Ayant gagné le pari de rallier à son combat un grand nombre d’Irakiens, Moqtada Sadr saura-t-il tirer les dividendes de la résistance héroïque que ses hommes ont opposée aux forces d’occupation à Nadjaf et dans les autres villes du Sud ? Acceptera-t-il de livrer les armes de ses milices aux autorités irakiennes et de repositionner son mouvement sur l’échiquier politique, en prévision des prochaines échéances électorales ?
Il aurait tout intérêt à le faire, pour au moins deux raisons. Tout d’abord parce que son mouvement a acquis, à la faveur de la crise, un certain poids électoral, et qu’il pourrait en jouer pour gagner des alliés à sa cause, aussi bien dans l’establishment chiite que sunnite. Ensuite, parce qu’après le rétablissement de l’autorité de la marjaya, qui l’a sauvé d’une humiliation certaine – il peut se prévaloir, en effet, de ne pas avoir capitulé devant l’ennemi et arguer de s’être soumis à une tutelle religieuse -, il aura beaucoup de mal à justifier une reprise de la rébellion. D’autant que le chef du gouvernement, Iyad Allaoui, lui a promis un moyen sûr pour quitter Nadjaf à condition qu’il renonce à la lutte armée, ainsi que l’amnistie à ceux de ses miliciens qui acceptent de déposer les armes.
Il reste cependant à espérer que les troupes américaines ou irakiennes ne commettront pas, dans les jours qui viennent, une nouvelle « bavure » susceptible de remettre le feu aux poudres. Déjà, le 26 août, alors que le cortège de Sistani était en route pour Nadjaf, des Gardes nationaux ont tiré sur une foule de manifestants particulièrement excités à l’entrée de la ville, ainsi qu’à Koufa, faisant 74 morts et 376 blessés. Ce massacre, car c’en était un – de plus et de trop -, aurait pu faire avorter l’initiative du vieux dignitaire.

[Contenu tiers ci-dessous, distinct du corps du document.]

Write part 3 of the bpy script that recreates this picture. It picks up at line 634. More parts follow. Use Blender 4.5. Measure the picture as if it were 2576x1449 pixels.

Il est également à craindre que les forces américaines, sur les conseils intéressés des membres du gouvernement intérimaire – lesquels ne voient pas d’un très bon oeil la montée en puissance du pouvoir religieux -, prennent prétexte de la moindre étincelle, voire la provoquent, pour relancer la chasse à Sadr et à ses partisans. Histoire d’en finir avec un mouvement qui risque de faire tache d’huile, et de renvoyer l’ayatollah Sistani à ses chères études religieuses.